Historiquement, la cérémonie des vœux de l'Assemblée nationale présente un défaut majeur. Lorsque l'on sait ce qui nous attend sur les buffets qui ont été dressés – et je salue le Chef Thierry Delalande et ses équipes – on peut être un peu pressé d'en finir avec les discours. Laissez-moi tout de même vous adresser ces derniers mots.

Dans 5 semaines, disais-je, nous arriverons au terme des travaux de cette 14ème législature et l'Assemblée nationale fermera ses portes, le temps de la trêve électorale.

Vous et moi le savons bien et l'éprouvons chaque jour, la vie publique réclame beaucoup d'efforts.
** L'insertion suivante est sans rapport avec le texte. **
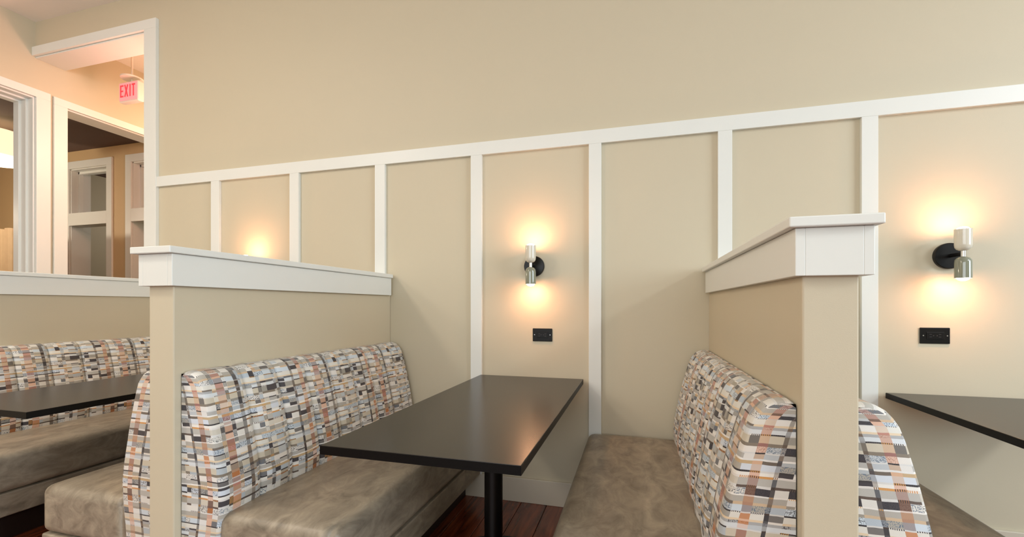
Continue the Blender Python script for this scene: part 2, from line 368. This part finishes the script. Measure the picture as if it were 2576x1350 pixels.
# ------------------------------------------------------------------ benches
def profile():
    """(depth from divider, height) going up the front and over the top"""
    pts = [(.150,.146), (.153,.20), (.158,.28), (.166,.36), (.176,.43), (.182,.49), (.181,.53), (.174,.58), (.162,.64), (.149,.70), (.135,.76), (.121,.81),
           (.108,.855), (.097,.885), (.086,.905), (.072,.921), (.055,.931), (.035,.937), (.014,.936), (.003,.928)]
    return pts
def backrest(length, flip, parent):
    """length along y; depth grows to +x (flip=-1: -x)."""
    pts = profile(); n = len(pts)
    arc = [0]
    for i in range(1, n): arc.append(arc[-1] + math.dist(pts[i], pts[i-1]))
    seams = [0, .178] ; s = .178
    while s + .162 < length - .06: s += .162; seams.append(s)
    seams.append(length)
    st = []
    for i in range(len(seams)-1):
        a, b_ = seams[i], seams[i+1]; m = 10
        for k in range(m):
            st.append(a + (b_-a)*(.5-.5*math.cos(math.pi*k/m)))
    st.append(length)
    extra = [.004, .012, .025]
    st = sorted(set([round(q, 4) for q in st + extra + [length-e for e in extra]]))
    vs, uvs, fs = [], [], []
    def puff(q):
        for i in range(len(seams)-1):
            if seams[i]-1e-6 <= q <= seams[i+1]+1e-6:
                f = (q-seams[i])/(seams[i+1]-seams[i]); f = min(1, max(0, f))
                v = (abs(math.sin(math.pi*f)))**.3
                if i == 0 and f < .5: v = 1
                if i == len(seams)-2 and f > .5: v = 1
                return v
        return 1
    for q in st:
        e = min(q, length-q); rnd = 0 if e > .025 else (1-math.sqrt(max(0, 1-(1-e/.025)**2)))
        p = puff(q)
        for i, (d, z) in enumerate(pts):
            fr = 1 if i < 12 else (n-1-i)/(n-1-12+.001)
            amp = .025 * (.4 + .6*min(1, max(0, (z-.2)/.3)))
            dd = d - amp*(1-p)*max(fr, .25) - rnd*.012*(d/.15)
            zz = z - (1-p)*.004*(1 if i > 12 else 0) - rnd*.009*(1 if i > 13 else 0)
            dd = max(dd, .002)
            vs.append((flip*dd, q, zz)); uvs.append((q, arc[i]))
    for j in range(len(st)-1):
        for i in range(n-1):
            a = j*n+i; f = (a, a+1, a+n+1, a+n); fs.append(f if flip > 0 else f[::-1])
    luv = [[uvs[v] for v in f] for f in fs]
    # end caps as strips back to the divider
    for j, sgn in ((0, 1), (len(st)-1, -1)):
        base = len(vs); q = st[j]
        for i, (d, z) in enumerate(pts): vs.append((flip*.002, q, vs[j*n+i][2]))
        for i in range(n-1):
            a, b_ = j*n+i, j*n+i+1; c, e = base+i+1, base+i
            f = (a, b_, c, e); u0 = q
            uvf = [(u0, arc[i]), (u0, arc[i+1]), (u0 - sgn*abs(pts[i+1][0]), arc[i+1]), (u0 - sgn*abs(pts[i][0]), arc[i])]
            if (sgn > 0) == (flip > 0): f = f[::-1]; uvf = uvf[::-1]
            fs.append(f); luv.append(uvf)
    # bottom and rear closures (plain)
    me = bpy.data.meshes.new('backrest'); me.from_pydata(vs, [], fs); me.update()
    ul = me.uv_layers.new(name='UVMap'); k = 0
    for uvf in luv:
        for c in uvf: ul.data[k].uv = c; k += 1
    o = link('backrest', me, 'fabric', parent, smooth=True)
    es = o.modifiers.new('split', 'EDGE_SPLIT'); es.split_angle = R(60)
    return o
def cushion_mesh(name, x0, x1, y0, y1, z0, z1, mat, parent, r=.035, crown=.012, nx=14, ny=20):
    """upholstered block with a softly crowned top, rounded edges"""
    bm = bmesh.new(); grid = []
    for j in range(ny+1):
        row = []
        for i in range(nx+1):
            fx, fy = i/nx, j/ny
            zz = z1 + crown*(math.sin(math.pi*fx)**.6)*(math.sin(math.pi*fy)**.5) - crown*.5
            row.append(bm.verts.new((x0+(x1-x0)*fx, y0+(y1-y0)*fy, zz)))
        grid.append(row)
    for j in range(ny):
        for i in range(nx): bm.faces.new((grid[j][i], grid[j][i+1], grid[j+1][i+1], grid[j+1][i]))
    border = [grid[0][i] for i in range(nx+1)] + [grid[j][nx] for j in range(1, ny+1)] + [grid[ny][i] for i in range(nx-1, -1, -1)] + [grid[j][0] for j in range(ny-1, 0, -1)]
    low = [bm.verts.new((v.co.x, v.co.y, z0)) for v in border]
    m = len(border)
    for k in range(m): bm.faces.new((border[k], low[k], low[(k+1) % m], border[(k+1) % m]))
    bm.faces.new(low)
    bmesh.ops.recalc_face_normals(bm, faces=bm.faces)
    me = bpy.data.meshes.new(name); bm.to_mesh(me); bm.free()
    o = link(name, me, mat, parent, r, 5, smooth=True)
    o.modifiers['bevel'].angle_limit = R(60)
    return o
def bench(xface, flip, y0, label):
    """flip=+1: bench in front of the divider's right face, seat towards +x"""
    t = thing('booth_bench', label, 'bench', (xface + flip*.001, y0, 0), 'upholstered booth benches')
    ln = YB - y0 - .024
    backrest(ln, flip, t)
    dep = .2485*D; a, b_ = sorted((flip*.150, flip*dep))
    cushion_mesh('seat', a, b_, .006, ln, Z(-.355)+.001, Z(-.278), 'vinyl', t, r=.045)
    boxes('base_panel', [(a, b_-.004 if flip > 0 else b_, .008, ln, .146, Z(-.355)-.001)] if flip > 0 else [(a+.004, b_, .008, ln, .146, Z(-.355)-.001)], 'vinyl', t, .006, 3)
    k0, k1 = sorted((flip*.01, flip*(dep-.10)))
    boxes('toe_kick', [(k0, k1, .05, ln, 0, .145)], 'kick', t, .003)
    return t
bench(-.604*D, 1, .461*D, 'booth bench left of the middle table, patchwork back and taupe seat')
bench(.148*D, -1, .476*D, 'booth bench right of the middle table, patchwork back and taupe seat')
bench(-.6487*D, -1, .461*D, 'taupe booth bench behind the left half wall, its rear corner facing the left table')
bench(-1.40*D, 1, .461*D, 'far left booth bench with patchwork back behind the left table')
bench(.1927*D, 1, .476*D, 'booth bench at the right photo edge beside the right table')

# ------------------------------------------------------------------ tables
ZTAB = Z(-.163)
def table(x0, x1, y0, label):
    cx, cy = (x0+x1)/2, (y0+YB)/2
    t = thing('booth_table', label, 'table', (cx, cy, 0), 'black pedestal booth tables')
    hx, y0r, y1r = (x1-x0)/2, y0-cy, YB-.0225-cy
    boxes('tabletop', [(-hx, hx, y0r, y1r, ZTAB-.027, ZTAB)], 'table', t, .0012)
    boxes('edge_band', [(-hx-.001, hx+.001, y0r-.001, y0r-.0001, ZTAB-.0265, ZTAB-.0015), (-hx-.001, -hx-.0001, y0r, y1r, ZTAB-.0265, ZTAB-.0015), (hx+.0001, hx+.001, y0r, y1r, ZTAB-.0265, ZTAB-.0015)], 'table_edge', t)
    boxes('mounting_plate', [(-.17, .17, -.17, .17, ZTAB-.033, ZTAB-.0275)], 'black', t, .002)
    lathe('column', [(.040, .016), (.040, ZTAB-.034)], 'black', t, n=36)
    lathe('base', [(.298, 0), (.300, .004), (.298, .009), (.20, .014), (.06, .018), (.046, .026), (.041, .036)], 'black', t, n=64)
    return t
table(-.356*D, -.113*D, .436*D, 'black rectangular table in the middle, between the two patchwork benches')
table(-1.147*D, -.903*D, .450*D, 'black table on the left, mostly behind the left half wall')
table(.455*D, .697*D, .436*D, 'black table cut off by the right photo edge')

# ------------------------------------------------------------------ sconces
def sconce(X, label):
    t = thing('wall_sconce', label, 'lamp', (X, YB, Z(.0925)), 'double cup wall sconces')
    rx = Matrix.Rotation(R(90), 3, 'X')
    lathe('backplate', [(.060, 0), (.0605, .003), (.0605, .016), (.058, .019), (.0, .0195)], 'black', t, rot=rx, n=56)
    e = .040*D
    lathe('arm', [(.0085, .018), (.0085, e-.004), (.0, e-.004)], 'black', t, rot=rx, n=24)
    lathe('stem', [(.0065, -.016), (.009, -.014), (.009, .014), (.0065, .016)], 'screw', t, loc=(0, -e, 0), n=24)
    cup = [(.005, .0), (.014, .0015), (.023, .007), (.0285, .016), (.030, .028), (.030, .098), (.0285, .098), (.0283, .028), (.026, .016), (.018, .009), (.004, .006)]
    for s, mt in ((1, 'cream'), (-1, 'green_glass')):
        lathe('shade', [(r, s*(z+.012)) for r, z in cup], mt, t, loc=(0, -e, 0), n=40, closed=True)
        c = (.012+.080)
        prof = [(.006, .02), (.012, .03), (.020, .055), (.0255, .070), (.0262, .080), (.0245, .092), (.019, .1015), (.010, .1065), (.0, .108)]
        lathe('bulb', [(r, s*(z+.014)) for r, z in prof], 'bulb', t, loc=(0, -e, 0), n=28)
    return t
sconce(-1.025*D, 'wall sconce hidden behind the left half wall, showing as a glow on the wall')
sconce(-.2263*D, 'black and cream double wall sconce above the middle table')
sconce(.5548*D, 'black and cream double wall sconce at the right, above the right table')

# ------------------------------------------------------------------ outlets
def outlet(X, zc, label):
    t = thing('wall_outlet', label, 'outlet', (X, YB, zc), 'black wall outlets')
    boxes('cover_plate', [(-.0585, .0585, -.0065, 0, -.038, .038)], 'plate', t, .003, 3)
    boxes('receptacle', [(-.034, .034, -.0085, -.0066, -.0165, .0165)], 'plate', t, .0015)
    for sx in (-1, 1):
        lathe('screw', [(.0032, 0), (.0028, .0018), (0, .002)], 'screw', t, loc=(sx*.0465, -.0066, 0), rot=Matrix.Rotation(R(90), 3, 'X'), n=16)
        for dz in (-.006, .006):
            boxes('slot', [(sx*.018-.0045, sx*.018+.0045, -.0089, -.0086, dz-.001, dz+.001)], 'slot', t)
        boxes('slot', [(sx*.007-.0018, sx*.007+.0018, -.0089, -.0086, -.002, .002)], 'slot', t)
    return t
outlet(-.2075*D, Z(-.066), 'small black outlet below the sconce at the middle table')
outlet(.5345*D, Z(-.0545), 'small black outlet on the wall above the right table')

# ------------------------------------------------------------------ exit sign in the corridor
ex = thing('exit_sign', 'small white exit sign with red letters hanging in the corridor opening', 'sign', (-1.755*D, 1.15*D, Z(.775)))
boxes('housing', [(-.12, .12, 0, .055, -.10, .085)], 'sign_body', ex, .012, 3)
boxes('face', [(-.112, .112, -.003, -.0002, -.086, .075)], 'exit_face', ex, .001)
def letter(segs, x):
    vs, fs = [], []
    for (xa, za, xb, zb, w_) in segs:
        d = Vector((xb-xa, 0, zb-za)); n_ = Vector((-d.z, 0, d.x)).normalized()*w_/2; k = len(vs)
        for y in (-.0055, -.0031):
            for px, pz, s in ((xa, za, 1), (xb, zb, 1), (xb, zb, -1), (xa, za, -1)): vs.append((x+px+n_.x*s, y, pz+n_.z*s))
        fs += [(k, k+1, k+2, k+3), (k+7, k+6, k+5, k+4)] + [(k+i, k+4+i, k+4+(i+1) % 4, k+(i+1) % 4) for i in range(4)]
    me = bpy.data.meshes.new('letter'); me.from_pydata(vs, [], fs); me.update(); return link('letter', me, 'exit_red', ex)
hh = .055; lw = .013
letter([(0, -hh, 0, hh, lw), (0, hh-lw/2, .034, hh-lw/2, lw), (0, 0, .03, 0, lw), (0, -hh+lw/2, .034, -hh+lw/2, lw)], -.092)
letter([(0, -hh, .036, hh, lw), (0, hh, .036, -hh, lw)], -.040)
letter([(0, -hh, 0, hh, lw)], .026)
letter([(.02, -hh, .02, hh, lw), (0, hh-lw/2, .04, hh-lw/2, lw)], .048)
lathe('canopy', [(.085, .115), (.085, .128), (.05, .145), (.012, .15)], 'sign_body', ex, loc=(0, .03, 0), n=32)
lathe('rod', [(.008, .085), (.008, CEIL-Z(.775))], 'sign_body', ex, loc=(0, .03, 0), n=16)

# ------------------------------------------------------------------ side room: drum pendant and pleated screen
lamp_x, lamp_y = -2.50*D, 1.14*D
pl = thing('drum_pendant', 'large lit drum shade seen through the far left opening', 'lamp', (lamp_x, lamp_y, Z(.585)))
lathe('lamp_shade', [(.235, 0), (.235, .30), (.229, .30), (.229, .002)], 'shade_lit', pl, n=56, closed=True)
lathe('shade_rim', [(.238, -.002), (.238, .045), (.2355, .045), (.2355, -.002)], 'shade_rim', pl, n=56, closed=True)
lathe('diffuser', [(.228, .004), (.228, .010)], 'shade_rim', pl, n=56)
lathe('rod', [(.008, .012), (.008, ZB-Z(.585))], 'black', pl, n=12)

def screen():
    t = thing('fabric_screen', 'tan pleated fabric screen standing behind the far left opening', 'screen', (-2.62*D, 1.28*D, 0))
    vs, fs = [], []; n = 60; W_ = 1.5; top = Z(.345)
    for k in range(n+1):
        f = k/n; x = -W_/2+W_*f; y = .028*math.sin(f*44) + .012*math.sin(f*97)
        for z in (.06, top): 
            for dy in (0, .012): vs.append((x, y+dy, z + (0 if z < 1 else .008*math.sin(f*50))))
    for k in range(n):
        a = k*4; b_ = a+4
        fs += [(a, b_, b_+2, a+2), (a+1, a+3, b_+3, b_+1), (a+2, b_+2, b_+3, a+3), (a, a+1, b_+1, b_)]
    fs += [(0, 2, 3, 1), (n*4, n*4+1, n*4+3, n*4+2)]
    me = bpy.data.meshes.new('cloth'); me.from_pydata(vs, [], fs); me.update(); link('cloth', me, 'screen', t)
    for sx in (-1, 1): boxes('foot', [(sx*.6-.02, sx*.6+.02, -.15, .15, 0, .06)], 'black', t, .004)
screen()
def point(name, loc, power, col, r=.08):
    l = bpy.data.lights.new(name, 'POINT'); l.energy = power; l.color = col; l.shadow_soft_size = r
    o = bpy.data.objects.new(name, l); o.location = loc; C.objects.link(o)
point('side_room_light', (-2.75*D, .9*D, 2.2), 45, (1, .84, .64), .1)
point('store_light', (-2.45*D, 2.0*D, 2.5), 14, (1, .93, .82), .1)
point('corridor_light', (-3.95, 2.98, 2.7), 24, (1, .50, .38), .12)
Souvent même de sacrifices.
Et une fois sa mission accomplie – avant que d'autres défis ne se présentent – la seule question qui compte, au fond, c'est de savoir si cela en valait la peine...
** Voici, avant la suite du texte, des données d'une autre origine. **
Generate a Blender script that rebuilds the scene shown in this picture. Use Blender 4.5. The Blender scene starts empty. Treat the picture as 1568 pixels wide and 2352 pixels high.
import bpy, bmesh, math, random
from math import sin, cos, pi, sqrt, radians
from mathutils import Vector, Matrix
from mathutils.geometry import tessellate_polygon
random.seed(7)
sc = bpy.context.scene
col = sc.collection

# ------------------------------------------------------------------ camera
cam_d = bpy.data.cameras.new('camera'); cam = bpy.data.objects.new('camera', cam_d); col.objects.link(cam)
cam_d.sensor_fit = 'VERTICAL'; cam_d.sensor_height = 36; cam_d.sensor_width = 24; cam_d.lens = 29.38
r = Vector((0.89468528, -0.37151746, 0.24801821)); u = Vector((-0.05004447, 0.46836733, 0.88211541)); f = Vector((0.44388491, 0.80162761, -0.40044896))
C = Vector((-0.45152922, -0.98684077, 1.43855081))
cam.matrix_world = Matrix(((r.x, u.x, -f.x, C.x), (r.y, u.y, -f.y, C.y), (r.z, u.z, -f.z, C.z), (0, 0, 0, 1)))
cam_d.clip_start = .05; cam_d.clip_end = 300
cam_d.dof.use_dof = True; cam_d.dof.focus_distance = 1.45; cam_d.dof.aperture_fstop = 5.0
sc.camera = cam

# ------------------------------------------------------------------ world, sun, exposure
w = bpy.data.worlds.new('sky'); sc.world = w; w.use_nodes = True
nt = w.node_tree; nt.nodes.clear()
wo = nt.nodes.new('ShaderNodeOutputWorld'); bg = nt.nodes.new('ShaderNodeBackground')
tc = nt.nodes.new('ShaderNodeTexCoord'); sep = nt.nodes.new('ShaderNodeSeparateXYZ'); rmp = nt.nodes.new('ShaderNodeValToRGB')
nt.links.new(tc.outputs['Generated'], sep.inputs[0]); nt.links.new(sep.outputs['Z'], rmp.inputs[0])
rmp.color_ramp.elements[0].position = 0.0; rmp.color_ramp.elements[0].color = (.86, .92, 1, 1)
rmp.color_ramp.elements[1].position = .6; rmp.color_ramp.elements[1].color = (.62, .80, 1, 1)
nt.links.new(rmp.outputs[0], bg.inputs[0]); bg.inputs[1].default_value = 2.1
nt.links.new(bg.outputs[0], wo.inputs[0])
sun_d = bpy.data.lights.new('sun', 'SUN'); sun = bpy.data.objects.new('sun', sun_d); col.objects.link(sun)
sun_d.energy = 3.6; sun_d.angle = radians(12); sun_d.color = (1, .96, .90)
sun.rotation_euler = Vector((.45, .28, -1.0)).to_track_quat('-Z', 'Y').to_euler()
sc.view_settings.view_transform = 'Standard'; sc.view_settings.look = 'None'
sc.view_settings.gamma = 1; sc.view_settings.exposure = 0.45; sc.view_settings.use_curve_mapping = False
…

Mes chers collègues, permettez-moi ce mot plus personnel.

Représenter, chaque jour, chacune et chacun d'entre vous, oui, ça en valait la peine...
Faire entrer de plain-pied cette belle et grande Maison dans le 21ème siècle, oui, ça en valait la peine...
Être, avec vous tous, de celles et ceux qui font grandir la démocratie, qui donnent à nos compatriotes l’envie de démocratie, oui, ça en valait la peine...
Et susciter, raviver, promouvoir l'unité nationale, les valeurs républicaines et finalement la paix civile, oui, bon sang oui, ça en valait la peine.

Bonne et heureuse année 2017 à vous toutes et à vous tous.